Question #2: What exactly is the logic of AND and OR switches in the filter string? For example, as I noted above, using
Filter when Criteria1= [Criteria1_Criteria] AND Criteria2 = [Criteria2_Criteria] then you get the desired set, i.e. all CriteriaX are not displayed. However, in this setting:
Filter when Criteria1= [Criteria1_Criteria] AND Criteria2 = [Criteria2_Criteria] OR Criteria3 = [Criteria3_Criteria], I keep getting everything.
It's just like Word looked at this and choked and gave all the data — or, the use of OR meant that any record is compared to third one regardless of the first two settings? The latter possiblity doesn't seem to be happening actually, but I didn't check the results extensively. In any case throwing AND + OR around doesn't seem to work too well. Any hints on what is happening here? I have grown to distrust a MS-supplied method but that's not all that suprising — just curious as to what is really happening here.
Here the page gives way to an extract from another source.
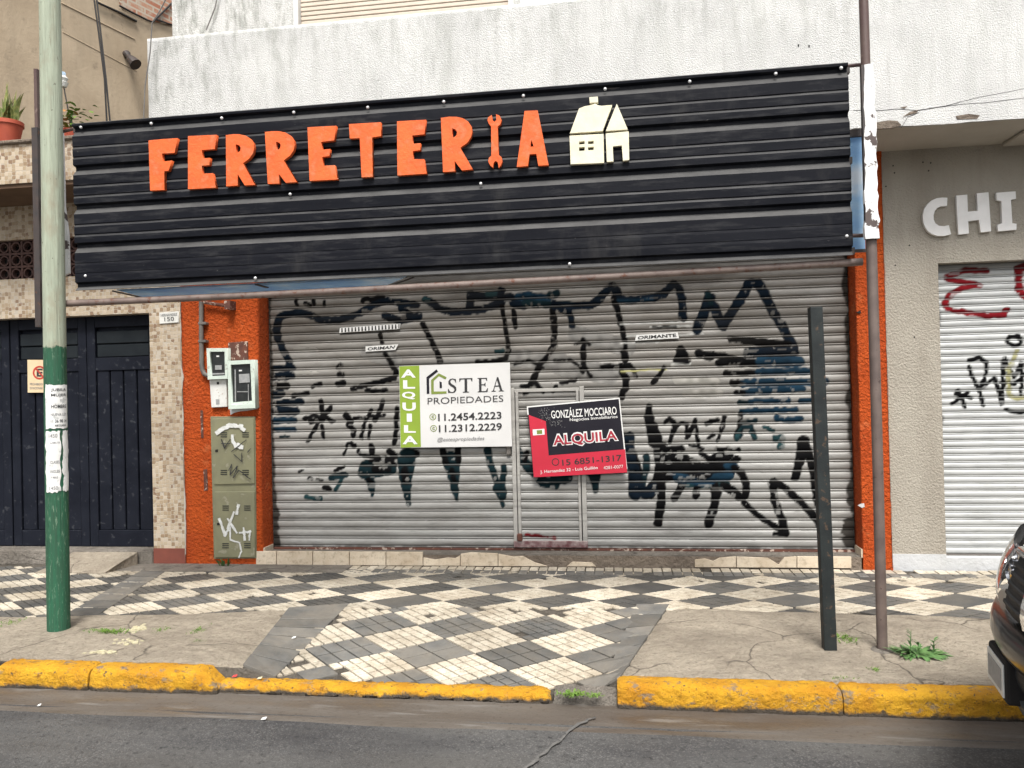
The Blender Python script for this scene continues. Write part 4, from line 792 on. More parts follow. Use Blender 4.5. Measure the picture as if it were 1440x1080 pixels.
# no parking plate on the gate
npk = plate('no_parking_plate', [[(38.5, 506), (62.5, 506), (63, 552), (39, 552)]], YG-.045, .006, MT['npark'], None); tag(npk, 'cream no parking plate with red ring on the gate', 'sign')
def ringpx(cx, cy, ro, ri, n=28, ex=1.): return [[(cx+ro*ex*math.cos(2*math.pi*k/n), cy+ro*math.sin(2*math.pi*k/n)) for k in range(n)], [(cx+ri*ex*math.cos(2*math.pi*k/n), cy+ri*math.sin(2*math.pi*k/n)) for k in range(n)]]
plate('red_ring', ringpx(55.5, 524, 9.5, 7.3), YG-.0475, .001, MT['park_red'], npk); text('letter_e', 'E', [(51.5, 518.5), (60, 518.5), (60, 529.5), (51.5, 529.5)], YG-.0474, MT['ink'], npk, .03)
plate('red_bar', [[(49, 518.5), (50.5, 517), (62, 530), (60.5, 531)]], YG-.0482, .001, MT['park_red'], npk)
text('prohibition_line', 'PROHIBIDO', [(42, 538.5), (60, 538.5), (60, 541.8), (42, 541.8)], YG-.0474, MT['ink_grey'], npk, .01); text('parking_line', 'ESTACIONAR', [(42, 544), (60, 544), (60, 547.5), (42, 547.5)], YG-.0474, MT['ink_grey'], npk, .01)

# ---- right: grey-beige shop
rh = empty('corner_shop', (4, .3, 0), 'grey beige shop with white letters and pale graffitied shutter at right', 'building')
XN0 = W(1327, 600, .0)[0]; zN1 = W(1380, 367, .0)[2]
wallbox('pier', X_PR1+.002, XN0, .02, .5, .13, 3.57, 'beige', rh); wallbox('header_wall', XN0, 11, .021, .5, zN1, 3.57, 'beige', rh); wallbox('far_pier', XN0+2.9, 11, .0215, .5, .1, zN1, 'beige', rh)
wallbox('painted_base', X_PR1+.002, XN0-.002, .012, .5, -.02, .13, 'plaster_base', rh); wallbox('painted_base', XN0-.002, 11, .03, .5, -.02, .098, 'plaster_base', rh)
sh2 = MB().box(XN0+.001, XN0+.03, .17, .25, .1, zN1).build('roller_shutter', MT['frame'], rh)
zb = .10
while zb < zN1-.02:
    P, C_ = slat_grid(XN0+.004, XN0+2.9, zb, .0605, .13, .0125, GRAF_R, .18, 0, lambda X, Z, T: np.maximum(np.clip((.02+.12*(fbm(X*.4, Z, 3., 11.)-.42)-(X-XN0))/.02, 0, 1)*.85, np.clip(1-np.abs(Z-(zN1-.03))/.07, 0, 1)*.55)); grid_mesh('slat', P, MT['slat2'], sh2, True, C_); zb += .0605
MB().box(XN0+.004, XN0+2.9, .115, .15, .098, .112).build('bottom_bar', MT['conduit'], sh2)
cz = lambda L: [(1100+x/3.857, 200+y/3.857) for x, y in L]
for nm, L in (('letter_c', [(895, 302), (868, 301), (840, 304), (812, 316), (790, 335), (772, 362), (764, 395), (766, 430), (776, 458), (790, 480), (812, 497), (842, 507), (880, 507), (915, 498), (903, 451), (880, 456), (850, 454), (830, 440), (821, 420), (820, 395), (827, 372), (842, 354), (860, 346), (893, 344)]), ('letter_h', [(946, 290), (1003, 285), (1006, 378), (1062, 372), (1058, 278), (1118, 272), (1132, 482), (1078, 488), (1068, 420), (1008, 427), (1012, 493), (957, 500)]), ('letter_i', [(1163, 275), (1265, 267), (1267, 305), (1240, 312), (1247, 440), (1270, 443), (1270, 473), (1172, 482), (1170, 448), (1195, 440), (1190, 318), (1165, 312)])):
    plate(nm, [cz(L)], -.012, .028, MT['letter_white'], rh, .002)
MB().box(W(1425, 185, -.2)[0], W(1460, 185, -.2)[0], -.35, -.02, 3.52, 3.549).build('soffit_vent', MT['soffit'], rh, bevel=.006)

# ================================================================== THE SIGN
YS = -1.98
sg = empty('shop_sign', (-1.1, YS, 2.3), 'long black corrugated sign reading FERRETERIA with cream house emblem', 'sign')
xs0, xs1 = W(104, 290, YS)[0], W(1196, 220, YS)[0]; zs1, zs0 = W(650, 131, YS)[2], W(650, 383.5, YS)[2]
def corr():
    pr = [(zs1, 0.), (zs1-.004, -.002)]; per = (zs1-zs0-.078)/4
    for k in range(5):
        zc = zs1-.070-k*per
        pr += [(zc+.054, 0), (zc+.044, .030), (zc+.020, .030), (zc-.020, 0)] if k < 4 else [(zc+.050, 0.), (zc+.040, .026), (zc+.016, .026), (zc-.010, .002), (zs0, .0)]
        if k < 4:
            for fr in (.36, .62):
                zz = zc-per*fr; dd = .0060 if k < 3 else .0022; pr += [(zz+.010, 0), (zz+.006, dd), (zz+.003, dd), (zz-.012, 0)]
    nx = 150; xs = np.linspace(xs0, xs1, nx); P = np.zeros((len(pr), nx, 3))
    for i, (z, y) in enumerate(pr):
        P[i, :, 0] = xs; P[i, :, 1] = YS+y+.012*(fbm(xs, z, 1., 1.1)-.5)+.006*(fbm(xs, z*3, 1., 4.)-.5); P[i, :, 2] = z+.004*(fbm(xs, z*.5, 6., .9)-.5)
    o_ = grid_mesh('corrugated_panel', P, MT['sheet'], sg, smooth=False); m = o_.modifiers.new('t', 'SOLIDIFY'); m.thickness = .002; m.offset = -1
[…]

BTW, I am doing this merge from an Access table and can, of course, set up specific queries to supply what I am trying to filter in Word, so I am not up a creek really. However, I am encouraging people to do Mail Merge from Outlook to Word merge files as that is incredibly easy to set up. For now, they know to look for and delete spurious records.
Thanks for any insight ya'll might provide!